KK Fiske Restaurant is the only year-'round restaurant that serves three meals a day. The folks there were kind enough to cook up some grub even after they were officially closed, and nearby is the landmark Bitter's pub in historic Nelsen's Hall. Started by a Danish tavern owner who was big on dashes of bitters in just about every drink, the bar sells more bitters than any other in the world, according to the Guinness Book of World Records. There are at least another dozen restaurants on the island, so dining options are plentiful and most are casual.

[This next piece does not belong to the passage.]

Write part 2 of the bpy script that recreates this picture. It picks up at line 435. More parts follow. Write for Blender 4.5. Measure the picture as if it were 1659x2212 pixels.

{image5}We stayed at a place called the Dor Cros Inn, a gathering of small cottages boasting knotty pine interiors (including the ceiling), not far from the ferry landing at Detroit Harbor. It's by no means fancy, but provides the three basic C's -- comfortable, clean and charming. The inn was bought three years ago by Cory and Laura Anders. Cory was a mason who decided to chuck life on Milwaukee's South Side for the call of the wild -- well, the kind of wild that comes served with fresh coffee and muffins every morning! The Anderses have big plans to update some of the property's buildings, but are determined to keep intact the Inn's "up north" casual atmosphere, rather than go upscale like so many formerly humble lodging back on mainland Door County. You can even join the Anderses and other guests for an evening around the fire pit, but you have to supply your own marshmallows and camp songs.

One of the best things about the island is the fact that many of its sights are free of charge, so you can spend all your money on fish boils and bitters. It takes about three hours to drive from Milwaukee to the ferry dock, where the ferries run about once an hour. The time of departure depends on the season and day of the week.

Back home, the rolling of the waves from the ferry is still with me, but luckily the remnants of fresh air perfumed by lake waters and a sense of relaxation also remain.